Breathing Within the Scheme of Things

To breathe within the scheme of things was the focus of a blog I once wrote before deciding to move on to "metaphysics." To be able to breathe has again become my simple focus. There is probably much more to being but if one cannot exist within the greater context as oneself, that is, if one cannot breathe, one cannot be. Metaphysics is a matter of understanding oneself; breathing is a matter of being, of simply existing. Once one can breathe, then one may take on understanding. I may have learned to breathe and then moved on to understanding, but then it just may be something shifted somewhere, somehow to some kind of a new paradigm of being in which even a new kind of breathing comes into being, as it were.

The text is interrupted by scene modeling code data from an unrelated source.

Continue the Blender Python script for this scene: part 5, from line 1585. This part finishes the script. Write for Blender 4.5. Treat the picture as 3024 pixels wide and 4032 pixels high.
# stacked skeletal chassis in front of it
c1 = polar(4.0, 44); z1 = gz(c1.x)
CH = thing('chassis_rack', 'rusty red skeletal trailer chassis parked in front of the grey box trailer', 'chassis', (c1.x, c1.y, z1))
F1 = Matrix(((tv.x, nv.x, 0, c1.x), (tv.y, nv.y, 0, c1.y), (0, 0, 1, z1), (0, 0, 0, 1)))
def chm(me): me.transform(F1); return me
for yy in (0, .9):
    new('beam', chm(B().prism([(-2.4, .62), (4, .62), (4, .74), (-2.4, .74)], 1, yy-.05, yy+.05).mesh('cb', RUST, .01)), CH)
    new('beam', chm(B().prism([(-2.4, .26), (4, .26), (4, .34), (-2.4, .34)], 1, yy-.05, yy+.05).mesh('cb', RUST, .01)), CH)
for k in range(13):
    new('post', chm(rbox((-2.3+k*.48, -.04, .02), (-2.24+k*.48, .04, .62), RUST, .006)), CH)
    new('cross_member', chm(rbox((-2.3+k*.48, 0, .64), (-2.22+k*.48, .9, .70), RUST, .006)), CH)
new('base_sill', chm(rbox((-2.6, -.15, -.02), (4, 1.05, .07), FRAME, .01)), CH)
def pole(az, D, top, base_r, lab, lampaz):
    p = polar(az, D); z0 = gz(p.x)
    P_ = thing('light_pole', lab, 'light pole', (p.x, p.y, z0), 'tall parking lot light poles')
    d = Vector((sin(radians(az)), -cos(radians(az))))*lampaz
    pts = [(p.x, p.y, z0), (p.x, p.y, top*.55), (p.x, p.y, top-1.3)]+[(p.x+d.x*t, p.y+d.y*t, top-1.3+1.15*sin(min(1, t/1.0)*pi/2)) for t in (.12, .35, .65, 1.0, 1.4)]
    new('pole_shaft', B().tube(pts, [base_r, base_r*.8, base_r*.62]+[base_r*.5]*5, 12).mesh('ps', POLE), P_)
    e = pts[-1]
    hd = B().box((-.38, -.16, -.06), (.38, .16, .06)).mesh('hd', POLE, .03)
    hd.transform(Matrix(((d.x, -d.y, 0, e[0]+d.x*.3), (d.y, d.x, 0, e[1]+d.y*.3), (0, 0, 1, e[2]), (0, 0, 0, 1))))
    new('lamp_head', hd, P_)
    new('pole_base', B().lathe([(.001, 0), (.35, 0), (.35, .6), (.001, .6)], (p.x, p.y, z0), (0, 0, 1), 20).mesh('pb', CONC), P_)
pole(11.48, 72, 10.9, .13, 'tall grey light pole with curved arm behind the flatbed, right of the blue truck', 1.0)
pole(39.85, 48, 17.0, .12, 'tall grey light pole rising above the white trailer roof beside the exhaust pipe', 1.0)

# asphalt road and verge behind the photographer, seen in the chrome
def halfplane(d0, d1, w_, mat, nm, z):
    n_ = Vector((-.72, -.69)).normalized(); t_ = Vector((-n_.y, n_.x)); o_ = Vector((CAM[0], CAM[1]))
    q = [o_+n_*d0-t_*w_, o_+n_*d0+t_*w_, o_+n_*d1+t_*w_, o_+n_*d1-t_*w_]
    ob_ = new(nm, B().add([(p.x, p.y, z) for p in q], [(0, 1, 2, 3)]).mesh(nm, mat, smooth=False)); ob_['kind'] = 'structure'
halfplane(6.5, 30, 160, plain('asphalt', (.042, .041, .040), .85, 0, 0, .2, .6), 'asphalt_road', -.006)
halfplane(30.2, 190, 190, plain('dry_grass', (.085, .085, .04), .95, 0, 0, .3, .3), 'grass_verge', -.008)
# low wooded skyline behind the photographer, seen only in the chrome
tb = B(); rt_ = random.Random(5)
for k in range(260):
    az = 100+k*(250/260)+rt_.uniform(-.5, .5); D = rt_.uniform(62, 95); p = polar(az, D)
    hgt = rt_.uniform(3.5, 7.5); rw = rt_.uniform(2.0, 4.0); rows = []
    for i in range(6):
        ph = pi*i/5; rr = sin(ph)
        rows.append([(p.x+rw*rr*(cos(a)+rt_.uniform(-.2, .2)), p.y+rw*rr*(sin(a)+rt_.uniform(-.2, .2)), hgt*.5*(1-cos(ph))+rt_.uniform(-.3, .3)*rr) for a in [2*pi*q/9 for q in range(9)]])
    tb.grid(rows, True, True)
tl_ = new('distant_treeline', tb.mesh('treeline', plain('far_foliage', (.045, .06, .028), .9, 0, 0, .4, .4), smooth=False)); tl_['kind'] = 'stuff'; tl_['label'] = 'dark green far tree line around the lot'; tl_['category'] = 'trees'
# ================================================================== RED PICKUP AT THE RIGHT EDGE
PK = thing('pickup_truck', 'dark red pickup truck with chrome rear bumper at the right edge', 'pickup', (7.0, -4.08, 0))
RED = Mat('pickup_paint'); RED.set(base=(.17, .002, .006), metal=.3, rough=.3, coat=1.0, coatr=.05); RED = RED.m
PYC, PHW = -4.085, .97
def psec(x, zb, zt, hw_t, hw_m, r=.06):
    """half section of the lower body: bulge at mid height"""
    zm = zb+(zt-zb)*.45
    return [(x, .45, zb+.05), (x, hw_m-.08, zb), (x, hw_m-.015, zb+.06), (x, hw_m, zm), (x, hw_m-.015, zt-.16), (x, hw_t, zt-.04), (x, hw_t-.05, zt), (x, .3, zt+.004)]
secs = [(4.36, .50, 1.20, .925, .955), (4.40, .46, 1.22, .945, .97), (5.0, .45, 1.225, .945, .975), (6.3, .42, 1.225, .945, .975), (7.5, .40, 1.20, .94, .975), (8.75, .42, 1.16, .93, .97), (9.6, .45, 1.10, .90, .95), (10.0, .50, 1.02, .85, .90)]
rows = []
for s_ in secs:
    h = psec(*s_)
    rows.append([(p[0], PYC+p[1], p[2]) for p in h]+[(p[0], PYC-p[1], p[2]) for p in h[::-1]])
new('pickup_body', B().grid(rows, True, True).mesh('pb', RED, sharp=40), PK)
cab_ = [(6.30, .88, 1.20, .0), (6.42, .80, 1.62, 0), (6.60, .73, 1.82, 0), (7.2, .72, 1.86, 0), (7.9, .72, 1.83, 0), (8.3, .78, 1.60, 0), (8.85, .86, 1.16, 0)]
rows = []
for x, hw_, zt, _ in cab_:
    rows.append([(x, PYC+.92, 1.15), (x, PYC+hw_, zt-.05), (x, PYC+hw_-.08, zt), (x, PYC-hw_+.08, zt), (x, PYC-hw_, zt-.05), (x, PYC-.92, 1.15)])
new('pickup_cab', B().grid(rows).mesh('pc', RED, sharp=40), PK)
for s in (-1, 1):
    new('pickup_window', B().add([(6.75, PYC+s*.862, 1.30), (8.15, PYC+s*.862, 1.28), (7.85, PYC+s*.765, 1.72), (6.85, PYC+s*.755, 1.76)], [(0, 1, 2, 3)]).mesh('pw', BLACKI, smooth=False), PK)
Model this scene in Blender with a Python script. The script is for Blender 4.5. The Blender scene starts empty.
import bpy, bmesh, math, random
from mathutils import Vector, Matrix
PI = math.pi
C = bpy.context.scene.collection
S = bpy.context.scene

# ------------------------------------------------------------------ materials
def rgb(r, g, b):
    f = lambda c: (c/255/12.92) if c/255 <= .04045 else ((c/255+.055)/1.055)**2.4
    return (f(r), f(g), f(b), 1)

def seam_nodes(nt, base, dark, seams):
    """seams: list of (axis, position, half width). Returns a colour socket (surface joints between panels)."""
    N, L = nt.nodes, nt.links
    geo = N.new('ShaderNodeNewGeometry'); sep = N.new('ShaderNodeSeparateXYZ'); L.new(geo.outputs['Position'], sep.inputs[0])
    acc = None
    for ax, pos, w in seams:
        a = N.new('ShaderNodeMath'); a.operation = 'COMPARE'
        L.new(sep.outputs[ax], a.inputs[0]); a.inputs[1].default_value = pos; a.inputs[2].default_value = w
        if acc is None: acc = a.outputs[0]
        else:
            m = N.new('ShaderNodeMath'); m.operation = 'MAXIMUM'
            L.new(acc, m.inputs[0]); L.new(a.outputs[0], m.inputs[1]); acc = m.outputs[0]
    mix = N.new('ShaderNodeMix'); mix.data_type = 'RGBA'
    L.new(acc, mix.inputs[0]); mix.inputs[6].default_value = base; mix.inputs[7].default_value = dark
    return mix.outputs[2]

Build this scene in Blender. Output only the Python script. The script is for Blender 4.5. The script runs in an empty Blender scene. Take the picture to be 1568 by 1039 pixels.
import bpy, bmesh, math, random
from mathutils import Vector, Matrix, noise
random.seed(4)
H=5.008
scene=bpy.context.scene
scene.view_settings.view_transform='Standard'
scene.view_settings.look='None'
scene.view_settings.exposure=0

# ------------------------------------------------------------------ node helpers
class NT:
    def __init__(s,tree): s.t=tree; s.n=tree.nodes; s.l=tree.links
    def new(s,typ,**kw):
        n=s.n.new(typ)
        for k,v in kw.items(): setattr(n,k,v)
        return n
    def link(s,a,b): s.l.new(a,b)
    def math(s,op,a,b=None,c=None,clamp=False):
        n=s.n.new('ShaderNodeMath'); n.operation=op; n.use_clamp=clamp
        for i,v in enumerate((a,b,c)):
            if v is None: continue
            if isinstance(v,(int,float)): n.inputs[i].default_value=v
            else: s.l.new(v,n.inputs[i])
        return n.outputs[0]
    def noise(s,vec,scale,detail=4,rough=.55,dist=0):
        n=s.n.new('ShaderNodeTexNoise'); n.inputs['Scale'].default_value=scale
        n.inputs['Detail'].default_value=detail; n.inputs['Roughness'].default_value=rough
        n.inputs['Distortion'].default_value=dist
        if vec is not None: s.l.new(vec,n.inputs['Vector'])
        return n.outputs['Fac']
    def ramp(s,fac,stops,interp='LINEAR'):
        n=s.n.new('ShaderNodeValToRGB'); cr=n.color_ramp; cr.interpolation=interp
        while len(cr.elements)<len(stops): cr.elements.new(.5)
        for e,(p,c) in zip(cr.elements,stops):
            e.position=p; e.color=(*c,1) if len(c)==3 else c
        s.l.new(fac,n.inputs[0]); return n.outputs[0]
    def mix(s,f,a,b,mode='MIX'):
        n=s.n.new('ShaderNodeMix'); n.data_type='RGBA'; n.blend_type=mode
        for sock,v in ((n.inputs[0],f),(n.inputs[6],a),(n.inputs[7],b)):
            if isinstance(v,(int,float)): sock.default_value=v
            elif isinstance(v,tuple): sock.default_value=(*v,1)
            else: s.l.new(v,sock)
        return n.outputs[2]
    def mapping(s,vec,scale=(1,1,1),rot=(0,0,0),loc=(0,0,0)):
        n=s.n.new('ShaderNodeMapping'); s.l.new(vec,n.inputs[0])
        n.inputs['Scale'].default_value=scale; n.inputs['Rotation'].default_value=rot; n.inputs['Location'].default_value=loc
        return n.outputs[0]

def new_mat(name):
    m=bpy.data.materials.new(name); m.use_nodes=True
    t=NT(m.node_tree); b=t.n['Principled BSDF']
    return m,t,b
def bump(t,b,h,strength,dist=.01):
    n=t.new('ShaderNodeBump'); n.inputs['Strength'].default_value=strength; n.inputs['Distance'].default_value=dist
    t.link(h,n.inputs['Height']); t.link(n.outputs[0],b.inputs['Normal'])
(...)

Perhaps it is simply a result of getting on in the body and mind; when balance and relationships within oneself change, the whole context of being shifts. I see how and why I decided to focus on the metaphysics, for I have already delved into what could be interpreted as a metaphysical discussion. However, I think the theme is no longer that of Giving Meaning to Ourselves, for such is taken for granted by me at this point. To be able to breathe is to give such meaning.